The result was the elimination of very intense community competition. Local leagues ceased to exist because they could not compete with the provincial league.

In addition to the “original” seven, Clarenville, Memorial University, Mount Pearl, Labrador City-Wabush and then Stephenville and Port aux Basques found their way, with varying degrees of success, into provincial senior hockey.

While this setup provided 30 years of excellent hockey for a wide range of fans, its cost would eventually become too high and the situation reached its predictable end in 1990 when the provincial senior league ceased to exist.

After having no Herder Memorial Trophy competition for the 1990 season, the Newfoundland Amateur Hockey Association reversed to a “series” system for 1991 and was able to declare a provincial senior champion.

Utilizing the stability of the St. John’s East League and the St. John’s West League, the NAHA introduced a playoff structure that involved these two leagues with the Central Newfoundland League. League champions advanced into a series of playoffs that were held after their regular schedules were completed.
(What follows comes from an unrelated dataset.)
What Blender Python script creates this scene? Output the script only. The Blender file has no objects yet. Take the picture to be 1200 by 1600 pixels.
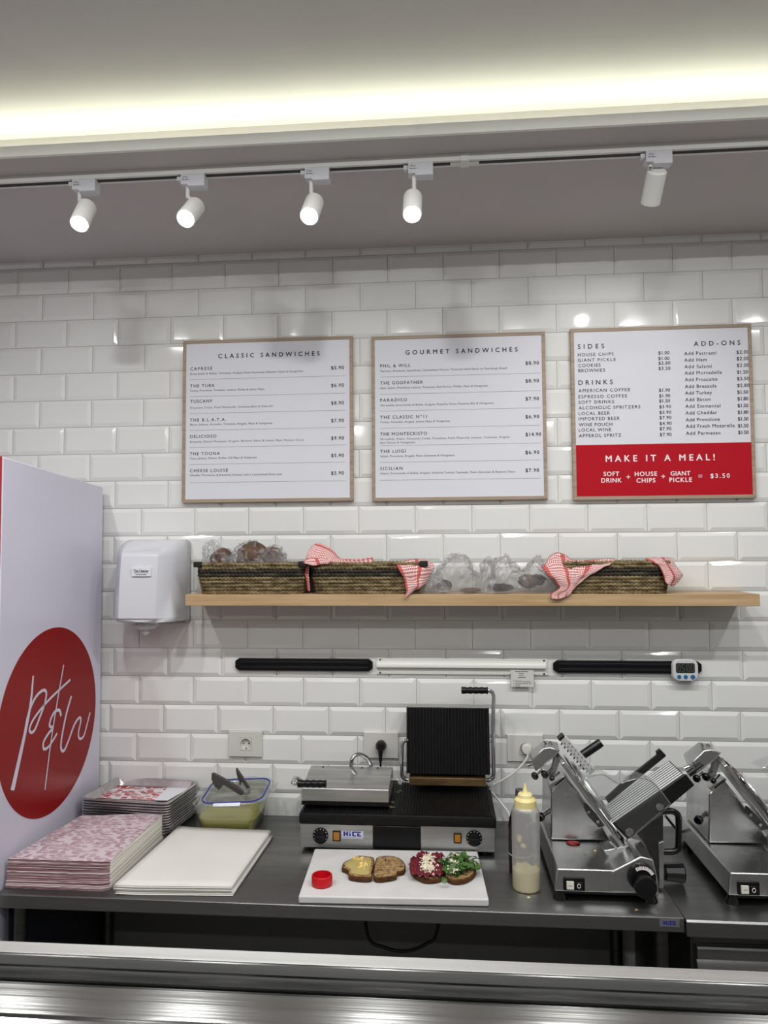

Movement of players continues but the overall setup is not nearly as expensive as the importing of players and appears to leave the competition on a sound foundation.

The utilization of the original, affordable structure forced a change of the selection of individual award winners with local league statistics being used to select winners.

Local league statistics are also used to declare a winner of the Evening Telegram Trophy.